Most RIA firms were already understaffed when it comes to compliance. According to data collected by the Investment Adviser Association in the summer of last year, 64 percent of firms have no more than one full-time employee who works in legal or compliance. And 79 percent of chief compliance officers wear two or more hats—they are responsible for many non-compliance tasks. Meanwhile, only 44 percent of firms indicated that they had "fully sufficient resources devoted to compliance."

Some firms are turning to compliance consultants as a lower-cost alternative to having a compliance officer in house. "We know our clients are making less money, but they are spending more money with us," says Bryan Hill, president and founder of RIA Compliance Consultants, which helps investment advisors with registration and compliance. Hill says he has noticed a shift in the firm's billable hours: Whereas it's usually an even split between startups and existing firms, that has shifted. Now about 75 percent of his firm's hours come from existing firms.

Hill says his RIA clients are spending more time on what he calls crisis management: potential customer complaints, disclosure issues, trade errors, auction-rate securities problems, pricing issues, liquidity. A lot of firms are also taking more preventative measures, increasing mock exams, annual reviews, doing more thorough reviews of marketing materials. "They're just doing more in the wake of Maddoff. They're anticipating a tougher regulatory regime," he says.

Brian Hamburger, consultant and attorney at MarketCounsel, a regulatory and compliance consulting firm, says it's mostly the larger firms ($100 million to $1 billion in assets under management) that are opting to use consultants, whereas he's seen some business dry up from the smaller firms that can't even afford his services, much less have someone in house. "They're finding they just can't justify having an in-house compliance person," he says.

Firms are clearly facing tough decisions in this market. The industry has already been warned by regulators about skimping on compliance. Back in early December, even before Bernie Madoff's blowup hit the newsstands, Lori Richards, director of the Office of Compliance, Inspections and Examinations, sent a letter addressed to the CEOs of all SEC registered firms, admonishing them not to cut back. "While many firms are considering reductions and cost-cutting measures, we remind you of your firm's legal obligation to maintain an adequate compliance program reasonably designed to achieve compliance with the law," she wrote.

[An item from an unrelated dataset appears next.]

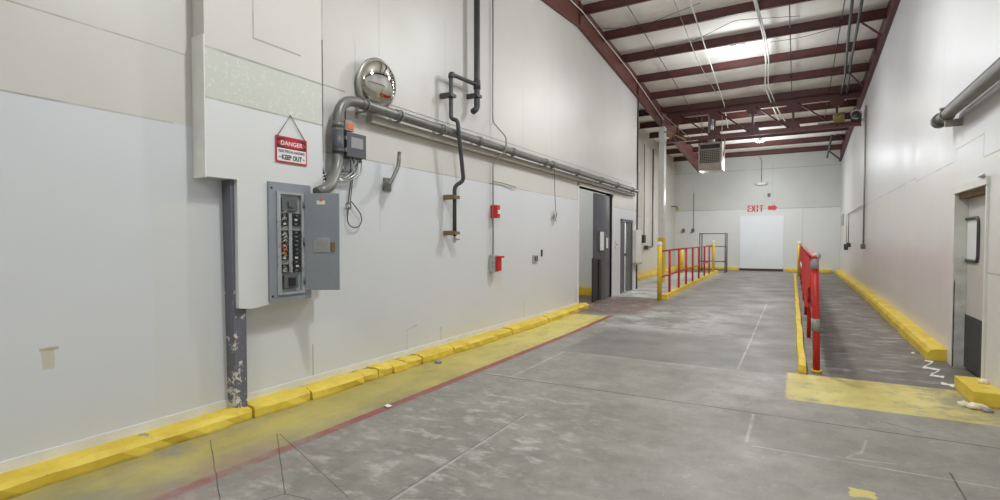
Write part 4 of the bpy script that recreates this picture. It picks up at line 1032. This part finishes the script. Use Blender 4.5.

On the broker/dealer side of the business, many firms are anticipating a need to increase their compliance staffing in the future. According to data collected by Cerulli Associates in the summer of 2008, more independent b/ds expect to make increases in compliance staff than in any other staffing area (some 83 percent plan "moderate" increases). Meanwhile, about half of regional b/ds say they expect to make significant increases in compliance staff, on par with the number of b/ds who expect to increase their technology staffing.

"Clearly, we're in a more robust compliance environment than ever before. As a result, many broker/dealers are finding they need to staff up to meet increasing regulatory requirements," says Cerulli analyst Bing Waldert.

Robust indeed. One executive of an insurance company that owns broker/dealers says, "If Sarbanes-Oxley was a one, this [new regulatory framework] will be 1,000."